Yes, that's right.
As I mentioned, western shipbuilding capacity is fairly limited. The Americans—the biggest of them all—are already stretched to their limits, in terms of both shipbuilding and maintenance capacity. Literally anything that any of us can do to help contribute to those numbers is absolutely vital to ensure that China's massive shipbuilding rate is kept in some degree of parity to our collective coalition and allied partners, whether that's in Europe, East Asia, Australia and the rest.
When I say that we need to do our part in contributing to the liberal world order's naval capacity, it's not about us doing it on our own, but in conjunction with everyone else with whom we have very strong foreign policy interests and ties. Everything we do here with naval shipbuilding has a diplomatic component and a foreign policy component. That is something we should leverage and point out more in our diplomatic discussions with our allies.

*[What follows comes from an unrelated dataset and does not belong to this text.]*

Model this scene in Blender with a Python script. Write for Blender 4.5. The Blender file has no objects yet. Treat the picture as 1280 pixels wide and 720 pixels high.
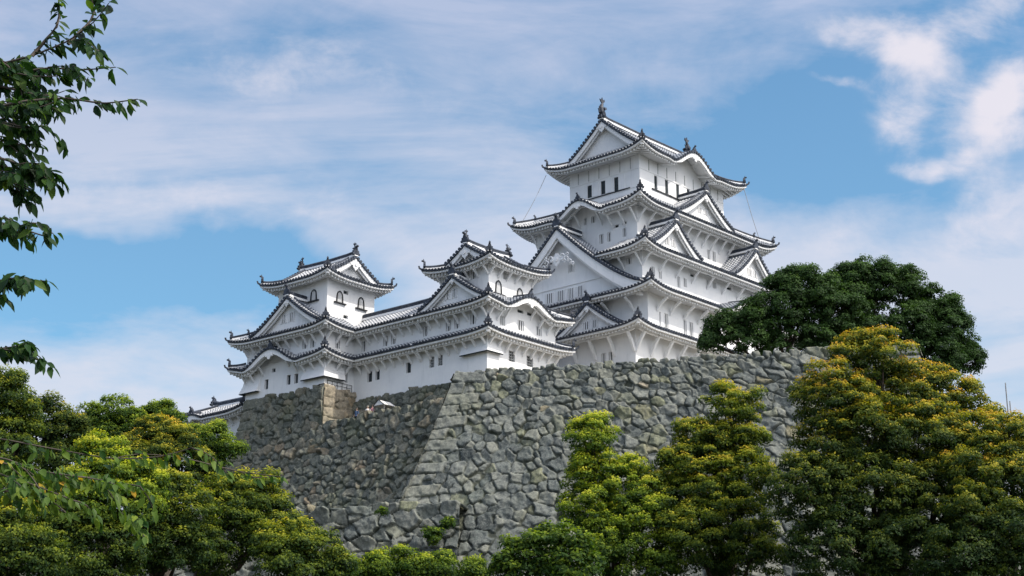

This goes back to the question of whether we can build these ships faster without risking boom and bust. One reason we're taking so long to build these ships and why they cost so much is that we want to prevent the shipyards from going bankrupt at the end. One way to solve that is to build more ships of different kinds, not necessarily CSCs. There are many other types of vessels that the western powers can use, even if they are cargo ships that can help carry troops and supplies back and forth. It could be more replenishment ships, supply vessels and repair vessels.
No one says that NSS has to begin and end with the ships that were begun back in 2010. We can expand the order, much as Elinor Sloan noted in the last meeting. The Brits have their new shipbuilding strategy, which takes a more comprehensive, nationwide look at what is needed across all sectors, from the federal level, provincial, municipal, private and commercial.